In that sense, the GST Council is a unique and successful experiment that needs to be replicated in other areas of our polity and economy to resolve conflicting positions between the Centre and the states. It would wrong to argue that the majoritarianism that is visible in some other domains of our polity also underpins the working of the Council.
The SC may have correctly observed that in case it was intended to make the GST Council a decision-making authority, such a qualification would have been included in articles 246A or 279A. But to treat the GST legislations mechanically without considering their long and arduous journey through the maze of our treacherous political system over a period spanning more than three decades would be tantamount to severely undermining the promise held out by GST to transform India into a common market by supplanting our antiquated, multi layered, multi-point, multi-tax system circumscribed by an odious Inspector Raj.
In making the GST functional, both the Centre and especially the states had made a huge sacrifice in surrendering their taxing powers; it would also diminish this sacrifice.

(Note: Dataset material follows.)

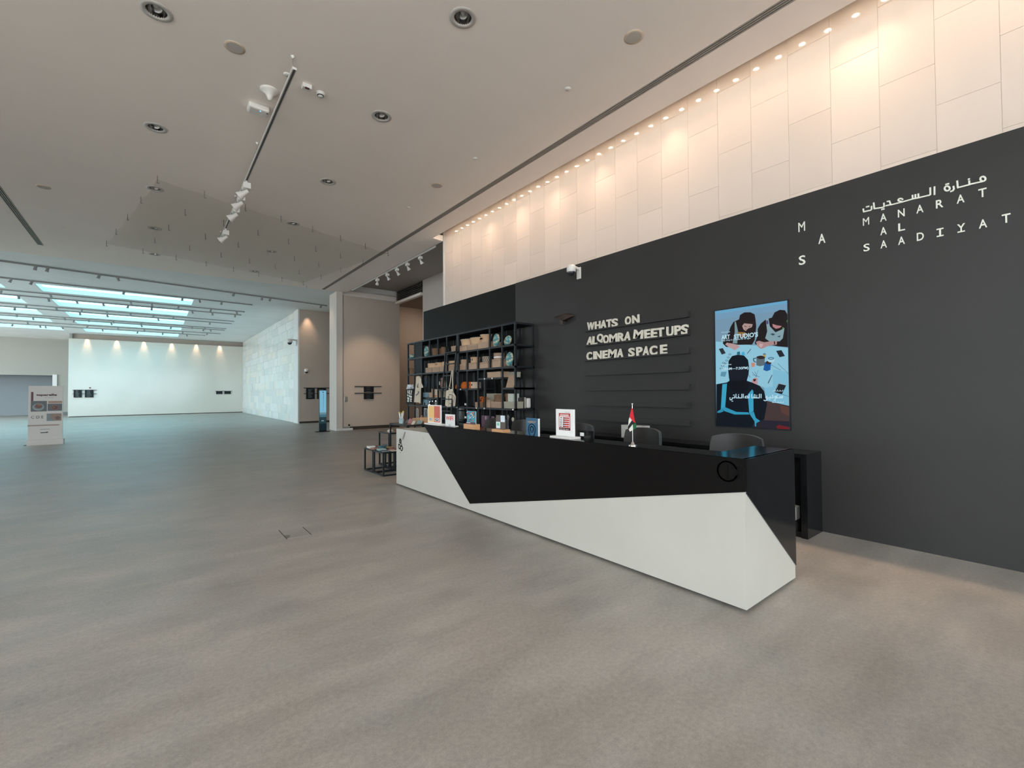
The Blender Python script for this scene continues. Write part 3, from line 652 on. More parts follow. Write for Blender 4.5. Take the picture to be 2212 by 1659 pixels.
S = [
 (H_(120, 155, 178), sp([(130, 210), (1000, 80), (1015, 1600), (130, 1560)])),
 (H_(108, 170, 205), sp([(130, 210), (1000, 80), (1000, 130), (135, 260)])),
 (H_(118, 160, 190), sp([(135, 260), (1000, 130), (1003, 200), (138, 330)])),
 (H_(145, 200, 222), sp([(140, 575), (300, 590), (560, 620), (820, 632), (1005, 650), (1012, 1330), (720, 1262), (700, 1110), (560, 1050), (140, 1070)])),
 (H_(128, 190, 216), sp([(800, 900), (1010, 930), (1012, 1330), (720, 1262), (700, 1110), (800, 1100)])),
 (H_(70, 55, 55), sp([(700, 1255), (1010, 1320), (1012, 1600), (560, 1600)])),
 (H_(92, 62, 55), sp([(880, 1310), (1010, 1340), (1010, 1440), (900, 1400)])),
 (H_(38, 36, 48), sp([(560, 1480), (1012, 1500), (1012, 1600), (560, 1600)])),
 (H_(110, 30, 35), sp([(838, 1560), (870, 1540), (1012, 1570), (1012, 1600), (850, 1600)])),
 # woman left
 (H_(34, 26, 28), sp([(290, 470), (310, 410), (345, 350), (410, 320), (420, 270), (470, 240), (540, 238), (590, 262), (600, 320), (608, 400), (600, 480), (590, 560), (560, 612), (400, 615), (330, 600), (300, 640), (262, 640), (222, 600), (230, 560)])),
 (H_(120, 150, 158), sp([(358, 350), (372, 345), (398, 460), (388, 600), (335, 596), (360, 470)])),
 (H_(150, 110, 60), sp([(390, 465), (480, 470), (500, 500), (460, 530), (400, 510)])),
 (H_(178, 150, 145), sp([(458, 366), (515, 368), (568, 378), (556, 412), (512, 428), (488, 455), (462, 440), (446, 400)])),
 (H_(40, 28, 30), sp([(440, 370), (500, 350), (600, 345), (590, 375), (520, 372), (470, 366), (448, 392)])),
 (H_(60, 40, 42), sp([(470, 392), (500, 404), (496, 410), (470, 400)])), (H_(60, 40, 42), sp([(520, 402), (545, 396), (545, 402), (522, 408)])),
 (H_(150, 95, 95), sp([(478, 430), (500, 432), (494, 440), (480, 438)])),
 (H_(185, 155, 155), sp([(268, 590), (330, 600), (385, 612), (420, 638), (395, 655), (360, 678), (330, 660), (290, 640), (250, 612)])),
 # woman right
 (H_(32, 26, 28), sp([(625, 430), (660, 370), (720, 320), (790, 300), (820, 240), (880, 210), (940, 215), (985, 260), (992, 400), (992, 640), (860, 632), (700, 600), (600, 612), (592, 590), (628, 500)])),
 (H_(135, 165, 175), sp([(718, 316), (750, 310), (765, 400), (830, 470), (900, 440), (935, 420), (915, 540), (880, 575), (760, 575), (712, 540), (735, 460)])),
 (H_(95, 70, 130), sp([(722, 335), (745, 332), (750, 372), (728, 378)])),
 (H_(80, 140, 70), sp([(985, 320), (992, 345), (935, 415), (915, 432), (905, 425)])),
 (H_(60, 80, 95), sp([(770, 490), (800, 480), (830, 495), (800, 508)])), (H_(60, 80, 95), sp([(850, 520), (890, 505), (880, 530)])),
 (H_(182, 130, 135), sp([(795, 370), (840, 385), (905, 398), (880, 420), (835, 430), (800, 405)])),
 (H_(36, 28, 30), sp([(800, 350), (900, 372), (960, 340), (980, 400), (930, 420), (905, 398), (840, 388), (790, 370)])),
 (H_(175, 140, 140), sp([(605, 580), (640, 568), (700, 585), (800, 570), (850, 572), (845, 612), (760, 622), (690, 655), (660, 662), (620, 630)])),
 (H_(25, 20, 25), sp([(812, 575), (822, 572), (828, 605), (815, 612)])),
 (H_(200, 170, 175), sp([(645, 600), (690, 606), (670, 650), (640, 630)])),
 # table things
 (H_(45, 50, 58), sp([(176, 662), (222, 652), (256, 712), (210, 728)])), (H_(35, 38, 46), sp([(838, 685), (900, 676), (940, 745), (878, 758)])),
 (H_(30, 36, 44), sp([(870, 1062), (955, 1082), (905, 1188), (815, 1160)])), (H_(130, 165, 180), sp([(862, 1058), (872, 1062), (822, 1162), (812, 1158)])), (H_(150, 180, 190), sp([(870, 1056), (955, 1076), (955, 1084), (868, 1064)])),
 (H_(30, 110, 130), sp([(388, 698), (418, 690), (424, 728), (384, 726)])), (H_(70, 175, 215), sp([(440, 702), (470, 694), (480, 735), (440, 740)])),
 (H_(95, 110, 118), sp([(612, 748), (710, 748), (704, 850), (650, 862), (610, 850)])), (H_(50, 40, 40), sc_(664, 760, 48, 20)), (H_(70, 85, 95), sp([(572, 770), (612, 762), (612, 772), (584, 778), (586, 800), (608, 812), (606, 822), (575, 806)])),
 (H_(25, 95, 165), sp([(708, 815), (782, 812), (772, 905), (730, 920), (690, 905)])), (H_(60, 40, 35), sc_(752, 820, 34, 20)),
 (H_(190, 160, 90), sp([(684, 722), (722, 722), (716, 758), (688, 745)])), (H_(90, 130, 150), sc_(704, 722, 18, 10)),
 (H_(175, 215, 230), sc_(780, 790, 42, 30)), (H_(60, 120, 150), sc_(780, 772, 36, 16)), (H_(130, 180, 200), sc_(780, 772, 24, 9)), (H_(205, 140, 120), sp([(550, 822), (596, 822), (590, 868), (556, 872)])),
 (H_(95, 150, 175), sp([(204, 928), (268, 926), (250, 985), (195, 976)])),
 (H_(40, 50, 60), sp([(545, 662), (550, 666), (506, 720), (502, 716)])), (H_(40, 50, 60), sp([(790, 962), (796, 966), (750, 1062), (742, 1058)])),
 (H_(70, 110, 130), sp([(785, 845), (895, 908), (893, 912), (783, 849)])), (H_(70, 110, 130), sp([(860, 830), (995, 945), (995, 950), (858, 834)])), (H_(70, 110, 130), sp([(910, 1185), (1005, 1210), (1005, 1214), (908, 1190)])),
 (H_(195, 150, 155), sp([(560, 1020), (590, 995), (628, 1000), (625, 1078), (590, 1080), (552, 1045)])), (H_(60, 40, 50), sp([(572, 1010), (610, 1010), (600, 1035), (580, 1040)])),
 # foreground person
 (H_(14, 22, 32), sp([(150, 1070), (270, 1050), (300, 1030), (285, 900), (290, 800), (330, 745), (400, 728), (470, 740), (515, 790), (528, 880), (520, 960), (500, 1030), (560, 1050), (650, 1090), (700, 1150), (735, 1300), (700, 1480), (660, 1495), (600, 1480), (560, 1600), (150, 1560)])),
 (H_(22, 26, 38), sp([(285, 905), (500, 905), (520, 960), (500, 1020), (320, 1028), (295, 1000)])),
 (H_(10, 14, 22), sp([(300, 1040), (500, 1020), (520, 1120), (440, 1160), (330, 1140), (270, 1060)])),
 (H_(60, 165, 200), sp([(218, 1070), (272, 1062), (250, 1345), (200, 1365)])), (H_(60, 165, 200), sp([(562, 1130), (576, 1150), (578, 1380), (530, 1410), (512, 1190)])),
 (H_(50, 150, 185), sp([(205, 1345), (250, 1335), (380, 1390), (520, 1395), (530, 1420), (360, 1420), (240, 1380)])), (H_(45, 140, 175), sp([(160, 1385), (220, 1350), (232, 1385), (190, 1400), (160, 1400)])),
 (H_(55, 155, 190), sp([(530, 1410), (580, 1385), (605, 1460), (655, 1495), (610, 1520), (608, 1560), (594, 1555), (590, 1500)])),
]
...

Yes, the GST Council has seen some acrimonious exchanges, especially on the issue of GST compensation to the states that threatened to disrupt the cooperative federal architecture that the GST Council envisions. Now with the compensation regime coming to an end in another month’s time, the SC ruling may have given an extra ammunition to the opposition ruled states to demand extension of the compensation scheme. It may also open a legal Pandora’s Box with states challenging the constitutionality of earlier GST Council decisions. A unique federal institution without precedent that despite its inadequacies has been a shining example of cooperative federalism needs only to be strengthened to become instrumental in bringing convergence between the Centre and the states beyond politics.
It must not be allowed to become dysfunctional by any device, least by the apex court of the country.